Only one PEP well to date was unsuccessful due to split casing, and that well has been temporarily abandoned for future work. Combined initial production rates from the five successful PEP wells was 92 b/d of oil equivalent. One well is expected to add proved developed producing reserves, and potential new perforations in two other wells are also expected to add reserves.

Costs are below authorization for expenditure by 3% on PEP projects to date, including the unsuccessful job, and under AFE by 11% on successful jobs only. Payout of the PEP projects completed to date is estimated at 8.9 months, including the unsuccessful job, based on initial production rates and without chemical stimulation or additional perforations that are expected to hike production and accelerate payout.

The cost of expected recovery from the PEP wells to date is estimated at $20.29/boe.

Ohio

Magnum Hunter Resources Corp., Houston, has spudded the first well on its Stalder pad in eastern Monroe County, Ohio.
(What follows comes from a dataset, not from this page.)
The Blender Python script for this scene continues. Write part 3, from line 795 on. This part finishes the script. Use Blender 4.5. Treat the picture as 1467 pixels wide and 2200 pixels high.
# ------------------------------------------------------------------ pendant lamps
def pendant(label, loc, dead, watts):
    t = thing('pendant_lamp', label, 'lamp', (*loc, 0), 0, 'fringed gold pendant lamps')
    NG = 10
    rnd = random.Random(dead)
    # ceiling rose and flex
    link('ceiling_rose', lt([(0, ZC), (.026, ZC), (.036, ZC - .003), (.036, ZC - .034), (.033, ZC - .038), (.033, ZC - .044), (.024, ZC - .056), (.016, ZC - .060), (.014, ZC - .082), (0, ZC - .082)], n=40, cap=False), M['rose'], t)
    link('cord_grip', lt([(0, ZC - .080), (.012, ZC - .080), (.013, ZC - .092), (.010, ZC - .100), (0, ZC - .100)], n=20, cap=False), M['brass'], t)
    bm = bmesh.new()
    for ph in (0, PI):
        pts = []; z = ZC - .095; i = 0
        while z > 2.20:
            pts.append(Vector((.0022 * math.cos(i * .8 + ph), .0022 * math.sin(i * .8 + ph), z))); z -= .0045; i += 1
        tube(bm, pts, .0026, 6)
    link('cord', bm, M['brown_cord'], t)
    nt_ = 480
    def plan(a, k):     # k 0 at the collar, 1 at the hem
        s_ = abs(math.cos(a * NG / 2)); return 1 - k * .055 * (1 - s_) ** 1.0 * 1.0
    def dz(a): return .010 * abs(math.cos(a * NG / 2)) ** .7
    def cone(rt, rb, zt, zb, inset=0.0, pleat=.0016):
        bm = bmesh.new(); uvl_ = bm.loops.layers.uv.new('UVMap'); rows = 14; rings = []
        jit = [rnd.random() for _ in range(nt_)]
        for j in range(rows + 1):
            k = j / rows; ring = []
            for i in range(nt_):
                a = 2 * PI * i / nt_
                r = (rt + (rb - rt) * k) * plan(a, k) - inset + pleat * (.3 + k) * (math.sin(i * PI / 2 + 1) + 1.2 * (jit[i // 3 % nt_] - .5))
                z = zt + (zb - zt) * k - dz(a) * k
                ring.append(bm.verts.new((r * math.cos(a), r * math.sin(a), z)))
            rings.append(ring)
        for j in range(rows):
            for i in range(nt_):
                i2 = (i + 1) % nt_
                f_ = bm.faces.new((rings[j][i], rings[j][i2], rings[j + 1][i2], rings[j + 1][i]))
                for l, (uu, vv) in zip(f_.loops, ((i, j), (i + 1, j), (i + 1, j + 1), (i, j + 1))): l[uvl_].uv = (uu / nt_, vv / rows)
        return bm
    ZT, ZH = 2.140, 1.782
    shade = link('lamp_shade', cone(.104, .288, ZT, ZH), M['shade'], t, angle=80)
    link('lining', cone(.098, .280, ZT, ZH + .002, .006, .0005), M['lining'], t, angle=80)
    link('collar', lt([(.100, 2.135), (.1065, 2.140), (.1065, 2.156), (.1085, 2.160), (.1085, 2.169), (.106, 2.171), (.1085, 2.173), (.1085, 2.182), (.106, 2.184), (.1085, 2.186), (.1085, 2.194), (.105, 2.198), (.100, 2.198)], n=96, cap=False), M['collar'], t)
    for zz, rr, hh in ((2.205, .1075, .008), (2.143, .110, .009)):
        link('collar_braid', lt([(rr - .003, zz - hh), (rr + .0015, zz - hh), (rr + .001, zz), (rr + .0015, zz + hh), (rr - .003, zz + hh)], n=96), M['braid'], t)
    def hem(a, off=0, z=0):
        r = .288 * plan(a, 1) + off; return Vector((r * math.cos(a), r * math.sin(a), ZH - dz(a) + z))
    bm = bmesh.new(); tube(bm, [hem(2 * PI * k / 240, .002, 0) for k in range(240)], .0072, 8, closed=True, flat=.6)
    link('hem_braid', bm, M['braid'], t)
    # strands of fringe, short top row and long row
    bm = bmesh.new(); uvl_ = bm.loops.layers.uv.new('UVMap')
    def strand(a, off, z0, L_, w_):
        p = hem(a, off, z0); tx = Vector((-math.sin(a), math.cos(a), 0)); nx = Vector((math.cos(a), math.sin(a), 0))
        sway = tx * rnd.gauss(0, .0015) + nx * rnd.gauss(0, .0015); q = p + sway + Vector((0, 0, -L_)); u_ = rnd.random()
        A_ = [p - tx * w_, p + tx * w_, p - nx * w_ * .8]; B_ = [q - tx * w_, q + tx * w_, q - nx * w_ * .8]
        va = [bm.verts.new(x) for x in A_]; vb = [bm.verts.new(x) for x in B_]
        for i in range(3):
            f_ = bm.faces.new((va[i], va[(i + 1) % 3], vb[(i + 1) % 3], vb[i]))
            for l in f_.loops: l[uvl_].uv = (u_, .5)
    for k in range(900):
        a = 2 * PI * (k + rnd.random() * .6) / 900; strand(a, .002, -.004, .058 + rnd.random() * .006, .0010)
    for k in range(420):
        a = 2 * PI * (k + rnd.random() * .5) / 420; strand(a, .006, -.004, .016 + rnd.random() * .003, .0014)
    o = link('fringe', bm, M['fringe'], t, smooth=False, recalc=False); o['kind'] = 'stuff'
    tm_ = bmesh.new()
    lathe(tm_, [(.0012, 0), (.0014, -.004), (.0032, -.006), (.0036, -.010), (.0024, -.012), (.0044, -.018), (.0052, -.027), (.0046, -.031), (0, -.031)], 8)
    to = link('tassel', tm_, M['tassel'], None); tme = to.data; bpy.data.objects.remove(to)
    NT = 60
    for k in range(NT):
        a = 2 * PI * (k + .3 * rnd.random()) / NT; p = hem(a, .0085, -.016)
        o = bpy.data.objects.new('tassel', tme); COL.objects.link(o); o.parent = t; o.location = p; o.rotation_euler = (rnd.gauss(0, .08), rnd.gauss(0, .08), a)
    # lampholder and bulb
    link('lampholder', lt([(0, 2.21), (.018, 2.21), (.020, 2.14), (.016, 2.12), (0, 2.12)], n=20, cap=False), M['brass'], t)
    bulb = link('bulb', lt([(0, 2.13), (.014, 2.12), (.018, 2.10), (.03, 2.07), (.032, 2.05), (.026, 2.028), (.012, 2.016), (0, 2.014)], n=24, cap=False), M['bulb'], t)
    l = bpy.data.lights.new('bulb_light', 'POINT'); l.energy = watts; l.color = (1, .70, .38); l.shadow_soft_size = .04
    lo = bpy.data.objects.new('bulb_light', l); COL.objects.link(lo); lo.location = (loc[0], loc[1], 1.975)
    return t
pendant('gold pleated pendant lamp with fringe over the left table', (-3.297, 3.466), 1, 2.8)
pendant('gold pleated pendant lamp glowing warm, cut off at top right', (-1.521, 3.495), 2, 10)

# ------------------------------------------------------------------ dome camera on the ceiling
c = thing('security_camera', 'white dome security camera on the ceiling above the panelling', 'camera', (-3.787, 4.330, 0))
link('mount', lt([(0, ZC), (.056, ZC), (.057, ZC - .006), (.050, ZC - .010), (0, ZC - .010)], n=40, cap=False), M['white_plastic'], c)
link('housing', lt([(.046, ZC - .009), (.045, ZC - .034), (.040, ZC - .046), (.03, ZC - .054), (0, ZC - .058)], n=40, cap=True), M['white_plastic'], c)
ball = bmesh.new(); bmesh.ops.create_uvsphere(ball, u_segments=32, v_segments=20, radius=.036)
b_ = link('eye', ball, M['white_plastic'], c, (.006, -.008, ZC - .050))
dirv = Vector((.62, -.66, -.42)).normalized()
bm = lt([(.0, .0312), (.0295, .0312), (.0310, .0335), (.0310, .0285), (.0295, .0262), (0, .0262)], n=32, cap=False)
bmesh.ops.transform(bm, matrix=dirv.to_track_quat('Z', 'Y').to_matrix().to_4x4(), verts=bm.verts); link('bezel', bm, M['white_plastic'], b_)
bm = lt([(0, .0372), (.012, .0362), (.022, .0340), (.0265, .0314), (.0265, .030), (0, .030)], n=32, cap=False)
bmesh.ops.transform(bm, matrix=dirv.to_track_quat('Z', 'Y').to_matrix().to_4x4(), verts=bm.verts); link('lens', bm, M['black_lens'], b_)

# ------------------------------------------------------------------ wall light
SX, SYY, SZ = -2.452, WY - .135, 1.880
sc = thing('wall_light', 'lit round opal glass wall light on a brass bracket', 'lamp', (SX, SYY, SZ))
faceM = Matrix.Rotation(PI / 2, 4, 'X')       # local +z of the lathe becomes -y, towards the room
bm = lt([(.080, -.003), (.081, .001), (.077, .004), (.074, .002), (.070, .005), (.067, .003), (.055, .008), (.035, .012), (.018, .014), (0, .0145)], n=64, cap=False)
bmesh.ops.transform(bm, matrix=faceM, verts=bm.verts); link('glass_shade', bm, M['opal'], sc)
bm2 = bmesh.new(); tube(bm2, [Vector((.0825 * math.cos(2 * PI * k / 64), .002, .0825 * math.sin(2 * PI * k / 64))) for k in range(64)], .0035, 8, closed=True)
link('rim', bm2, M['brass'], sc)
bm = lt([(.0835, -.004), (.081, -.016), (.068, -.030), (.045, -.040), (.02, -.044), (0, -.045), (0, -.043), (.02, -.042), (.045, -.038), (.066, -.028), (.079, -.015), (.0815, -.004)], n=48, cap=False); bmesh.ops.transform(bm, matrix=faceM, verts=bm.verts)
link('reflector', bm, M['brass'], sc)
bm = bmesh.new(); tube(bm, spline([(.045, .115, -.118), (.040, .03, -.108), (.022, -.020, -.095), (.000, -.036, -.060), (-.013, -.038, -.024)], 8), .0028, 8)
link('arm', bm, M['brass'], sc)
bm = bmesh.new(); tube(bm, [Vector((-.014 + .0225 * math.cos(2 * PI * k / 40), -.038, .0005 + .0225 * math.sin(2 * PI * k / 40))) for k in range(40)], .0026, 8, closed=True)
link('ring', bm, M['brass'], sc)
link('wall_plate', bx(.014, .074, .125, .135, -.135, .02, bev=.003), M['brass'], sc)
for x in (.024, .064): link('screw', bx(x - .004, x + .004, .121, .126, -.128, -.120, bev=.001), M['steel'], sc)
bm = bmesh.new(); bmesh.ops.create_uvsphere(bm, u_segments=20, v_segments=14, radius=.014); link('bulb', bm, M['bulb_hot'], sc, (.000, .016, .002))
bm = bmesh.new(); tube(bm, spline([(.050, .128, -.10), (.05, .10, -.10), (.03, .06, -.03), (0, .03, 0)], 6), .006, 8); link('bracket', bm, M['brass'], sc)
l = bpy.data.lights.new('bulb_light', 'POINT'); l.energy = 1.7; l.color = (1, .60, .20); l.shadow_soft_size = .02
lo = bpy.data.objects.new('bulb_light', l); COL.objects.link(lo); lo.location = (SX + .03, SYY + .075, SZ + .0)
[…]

The pad has been designed and permitted to drill as many as 18 wells, 10 to the Marcellus shale and eight to the Utica shale, using the company's new Schramm T500XD robotic drilling rig. The first well will test the Marcellus and the second the Utica. The company's Triad Hunter LLC subsidiary is operator with a 50% working interest in the drilling unit.

The development plan is to drill both Utica and Marcellus wells first, then fracture stimulate them, and subsequently test them in the fourth quarter of 2013. The company's Eureka Hunter Pipeline LLC unit is laying a 20-in. high pressure gas line to the Stalder pad. First deliveries are anticipated in October.